The same is true for state highway maintenance employees and contract workers whose jobs require them to labor in close proximity to high-speed traffic. Over the years there have been any number of incidents in which such workers have been seriously injured or killed by drivers who didn't see them until it was too late or who ignored the flashing yellow lights on their vehicles. Surely their lives are just as valuable and as worthy of protection as those of police, fire and emergency workers and tow truck drivers.

You'd think Maryland lawmakers would have attended to such anomalies long ago when the original legislation was approved.
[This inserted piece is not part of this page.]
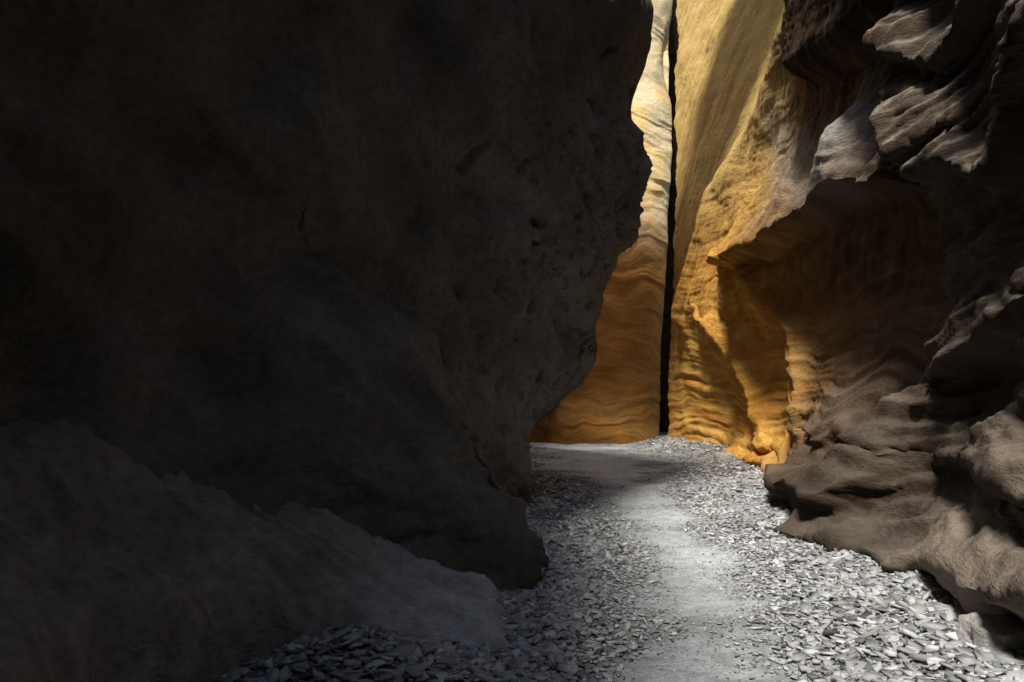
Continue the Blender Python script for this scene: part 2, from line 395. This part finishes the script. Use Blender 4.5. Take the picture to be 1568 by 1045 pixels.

But politics being what it is, that's often not the way things happen in Annapolis, where lawmakers usually prefer to do as little tinkering as possible rather than risk a backlash from those opposed to doing anything at all.

Indeed, this year's modest effort to expand the "move over" law to include tow truck drivers originally contained protections for ordinary motorists, service workers and contract employees as well. But the latter ultimately were stripped from the final proposal after some lawmakers complained the changes represented unnecessary government overreaching.

If you think it's unreasonable to require drivers to change lanes or slow down when they encounter a station wagon full of kids broken down on the side of the road or workers repairing a pothole next to the median strip, you probably are also one of those people who thinks there shouldn't be speed limits in school zones or pedestrian crosswalks mandating drivers to stop even if no traffic light is present. But most people slow down in school zones and give pedestrians the right of way not just because the law says they must but because it's an obvious safety measure and common courtesy they'd want themselves if the situation were reversed.

The same principle should apply to disabled vehicles and highway workers. Anyone can find themselves a potential victim of distracted or reckless drivers who fail to appreciate the danger they pose to themselves and others when they rocket past stranded vehicles and maintenance crews by hair-thin margins of safety. It's long past time lawmakers recognize such situations as a universal hazard for drivers and passengers and approve legislation that protects everyone who travels by road.